This year Cloud Native Summit (CNS) in Munich gathered adopters and technologists from open source and cloud native communities.
Compared to last year's Kubernetes Communities Days (KCD), the agenda dedicated many slots to Platform Engineering. This discipline can be seen as a way to fill gaps between different stakeholders of an Internal Developer Platform (IDP). Last year I wrote an article on this topic at the KCD Munich. This year I would like to share fresh ideas or principles from some talks given during the conference.
Identifying problems before solutions
Day 1 opened with a presentation of "Product thinking" approach made by Stéphane Di Cesare (Deutsche Kreditbank) and Dominik Schmidle (Giant Swarm). They reminded some core principles and techniques of "Platform Engineering" to manage the link between problem space and solution space.
Day 1 also closed with a panel discussion on "Platform Engineering" animated by Max Körbächer (Liquid Reply), focused on the adoption of IDPs by end users and within projects.
AI workloads on K8s
"Use platform engineering for AI workloads on K8s", that was the motto of the presentation given by Mario-Leander Reimer (QAware GmbH). He tackled emerging challenges for deploying Agentic AI workloads and introduced an example of what a platform should cover including quality plane and compliance plane. His talk is part of an open source initiative launched at QAware this year to mature the concepts of a dedicated control plane: the agentic layer.
Video 3 Architecting and Building a K8s-based AI Platform
Composable platforms on Kubernetes
Hossein Salahi (Liquid Reply) presented a reference implementation to streamline the delivery of services for developers. Some of the challenges were to link dev and ops, to manage services in configuration, to orchestrate infrastructure deployment and to manage access. For that purpose the open source tools Kratix codify a contract between dev and ops. Combined with Backstage, this abstraction allows services to be packaged and delivered to developers.
Video 4 Modular Platform Engineering with Kratix and Backstage
Reduce cognitive workloads
Interestingly the problem of cognitive workloads due to some platform complexity was a recurring theme. But Michel Murabito (Mia Platform) positioned platform engineering as a way to reduce cognitive workloads. He highlighted essential building blocks and features that can reduce mental burden.

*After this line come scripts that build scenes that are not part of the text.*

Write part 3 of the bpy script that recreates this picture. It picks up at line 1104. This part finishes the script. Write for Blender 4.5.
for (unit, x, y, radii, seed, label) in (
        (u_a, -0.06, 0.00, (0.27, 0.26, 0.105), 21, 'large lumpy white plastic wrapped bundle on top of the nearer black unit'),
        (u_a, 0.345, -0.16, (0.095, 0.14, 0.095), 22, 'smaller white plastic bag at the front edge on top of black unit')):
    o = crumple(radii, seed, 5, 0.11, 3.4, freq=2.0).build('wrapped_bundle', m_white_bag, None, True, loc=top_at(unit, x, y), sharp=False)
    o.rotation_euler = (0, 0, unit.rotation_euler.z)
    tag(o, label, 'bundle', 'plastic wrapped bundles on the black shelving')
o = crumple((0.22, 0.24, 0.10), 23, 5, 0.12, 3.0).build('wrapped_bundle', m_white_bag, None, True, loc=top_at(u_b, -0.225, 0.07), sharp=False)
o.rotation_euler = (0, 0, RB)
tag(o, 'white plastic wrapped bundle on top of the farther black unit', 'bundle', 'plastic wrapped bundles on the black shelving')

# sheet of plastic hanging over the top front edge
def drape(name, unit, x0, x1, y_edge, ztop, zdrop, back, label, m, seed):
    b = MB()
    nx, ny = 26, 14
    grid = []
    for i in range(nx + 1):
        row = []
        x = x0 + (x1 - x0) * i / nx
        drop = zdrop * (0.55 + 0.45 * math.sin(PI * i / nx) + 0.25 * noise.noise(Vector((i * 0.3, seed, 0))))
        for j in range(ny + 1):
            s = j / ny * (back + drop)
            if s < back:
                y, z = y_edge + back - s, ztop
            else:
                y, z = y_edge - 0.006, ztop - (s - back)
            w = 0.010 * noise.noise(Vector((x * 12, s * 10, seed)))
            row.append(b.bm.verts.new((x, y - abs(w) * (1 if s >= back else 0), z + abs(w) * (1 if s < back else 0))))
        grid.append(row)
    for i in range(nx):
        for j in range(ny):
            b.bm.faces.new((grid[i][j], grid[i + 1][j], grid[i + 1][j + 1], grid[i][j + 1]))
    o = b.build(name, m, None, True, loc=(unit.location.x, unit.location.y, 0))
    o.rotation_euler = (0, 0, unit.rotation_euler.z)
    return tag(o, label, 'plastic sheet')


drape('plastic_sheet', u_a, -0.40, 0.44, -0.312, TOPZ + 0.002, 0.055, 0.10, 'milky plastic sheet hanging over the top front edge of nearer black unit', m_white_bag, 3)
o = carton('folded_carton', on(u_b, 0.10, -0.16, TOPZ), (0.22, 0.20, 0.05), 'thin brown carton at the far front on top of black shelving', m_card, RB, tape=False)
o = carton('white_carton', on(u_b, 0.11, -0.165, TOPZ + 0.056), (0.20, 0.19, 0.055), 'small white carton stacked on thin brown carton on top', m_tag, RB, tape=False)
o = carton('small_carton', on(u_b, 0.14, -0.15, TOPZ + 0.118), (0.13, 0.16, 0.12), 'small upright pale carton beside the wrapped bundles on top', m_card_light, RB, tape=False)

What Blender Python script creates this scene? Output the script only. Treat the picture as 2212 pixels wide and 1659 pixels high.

Video 5 Creating a smooth Developer Experience
Involved user as contributor
Lian Li (lianmakesthings) told us a story of what can go wrong when building a platform based on real examples and some facts. She advocated some receipts that can improve communication among teams in an organisation and explain some benefits of having contributing users in the loop.
Video 6 Many Cooks, One Platform: Balancing Ownership and Contribution for the Perfect Broth
Convergence
Evelyn Osman (enmacc) discussed the importance of convergence when building a platform in order to avoid fragmentation in teams and solutions. She shared some important steps that foster innovations and better meet user expectations.
Video 7 Convergence on Platforms
Conclusion
This is not an exhaustive list of what was discussed, but somehow it made it clear that Platform Engineering approach can help picking the right solution in the open source landscape. Some enablers already provide a strong integration with Kubernetes to develop and publish new services on top of it. And depending on the organization, some shift in practices also might be required to follow the evolution of the platform at build and runtime. The conference was a great place to exchange with the community on technical and organization challenges.